### SOURCE EXCERPT
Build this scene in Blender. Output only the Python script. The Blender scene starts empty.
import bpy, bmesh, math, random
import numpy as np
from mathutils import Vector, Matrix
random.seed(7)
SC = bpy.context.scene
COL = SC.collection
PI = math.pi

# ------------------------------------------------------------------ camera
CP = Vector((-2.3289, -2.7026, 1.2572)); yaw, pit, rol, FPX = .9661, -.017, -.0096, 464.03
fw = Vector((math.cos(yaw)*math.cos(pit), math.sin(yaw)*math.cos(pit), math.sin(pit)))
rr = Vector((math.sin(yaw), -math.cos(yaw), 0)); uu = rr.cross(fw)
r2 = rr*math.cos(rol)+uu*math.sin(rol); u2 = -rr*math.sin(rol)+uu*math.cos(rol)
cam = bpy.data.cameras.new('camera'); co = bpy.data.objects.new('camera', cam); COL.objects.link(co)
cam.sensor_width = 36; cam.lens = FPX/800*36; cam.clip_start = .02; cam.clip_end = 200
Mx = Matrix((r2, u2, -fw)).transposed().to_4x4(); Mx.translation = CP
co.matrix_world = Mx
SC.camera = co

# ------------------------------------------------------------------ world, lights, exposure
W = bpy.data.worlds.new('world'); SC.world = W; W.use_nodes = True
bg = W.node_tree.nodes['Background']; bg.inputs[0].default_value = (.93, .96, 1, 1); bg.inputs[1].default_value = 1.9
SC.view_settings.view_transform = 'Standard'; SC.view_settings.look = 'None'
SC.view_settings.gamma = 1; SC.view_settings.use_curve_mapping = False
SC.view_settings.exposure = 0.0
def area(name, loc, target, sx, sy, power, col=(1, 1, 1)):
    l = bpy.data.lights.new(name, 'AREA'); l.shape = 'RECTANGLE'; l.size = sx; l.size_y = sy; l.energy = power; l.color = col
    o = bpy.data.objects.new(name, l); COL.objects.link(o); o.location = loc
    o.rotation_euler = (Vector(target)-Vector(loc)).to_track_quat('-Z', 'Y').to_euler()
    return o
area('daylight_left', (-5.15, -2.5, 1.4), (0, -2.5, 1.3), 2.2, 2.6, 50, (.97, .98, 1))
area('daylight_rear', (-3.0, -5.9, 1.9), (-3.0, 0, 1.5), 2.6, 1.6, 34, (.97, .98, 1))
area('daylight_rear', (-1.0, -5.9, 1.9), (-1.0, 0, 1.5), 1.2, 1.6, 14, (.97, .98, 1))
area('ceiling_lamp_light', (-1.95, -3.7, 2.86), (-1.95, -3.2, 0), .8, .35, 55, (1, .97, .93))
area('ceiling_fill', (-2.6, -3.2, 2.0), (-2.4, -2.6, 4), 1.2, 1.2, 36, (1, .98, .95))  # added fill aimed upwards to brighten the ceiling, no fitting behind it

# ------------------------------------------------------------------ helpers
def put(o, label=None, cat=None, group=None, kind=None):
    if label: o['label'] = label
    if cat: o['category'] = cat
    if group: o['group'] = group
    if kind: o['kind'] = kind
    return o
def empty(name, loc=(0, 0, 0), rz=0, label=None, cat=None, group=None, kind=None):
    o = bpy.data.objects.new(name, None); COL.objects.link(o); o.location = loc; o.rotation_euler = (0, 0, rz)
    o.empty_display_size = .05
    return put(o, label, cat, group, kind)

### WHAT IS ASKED
Using the data above, restate word for word the lines from its opening line through the line that contains "SC.camera = co", and no more.

### FINAL ANSWER
Build this scene in Blender. Output only the Python script. The Blender scene starts empty.
import bpy, bmesh, math, random
import numpy as np
from mathutils import Vector, Matrix
random.seed(7)
SC = bpy.context.scene
COL = SC.collection
PI = math.pi

# ------------------------------------------------------------------ camera
CP = Vector((-2.3289, -2.7026, 1.2572)); yaw, pit, rol, FPX = .9661, -.017, -.0096, 464.03
fw = Vector((math.cos(yaw)*math.cos(pit), math.sin(yaw)*math.cos(pit), math.sin(pit)))
rr = Vector((math.sin(yaw), -math.cos(yaw), 0)); uu = rr.cross(fw)
r2 = rr*math.cos(rol)+uu*math.sin(rol); u2 = -rr*math.sin(rol)+uu*math.cos(rol)
cam = bpy.data.cameras.new('camera'); co = bpy.data.objects.new('camera', cam); COL.objects.link(co)
cam.sensor_width = 36; cam.lens = FPX/800*36; cam.clip_start = .02; cam.clip_end = 200
Mx = Matrix((r2, u2, -fw)).transposed().to_4x4(); Mx.translation = CP
co.matrix_world = Mx
SC.camera = co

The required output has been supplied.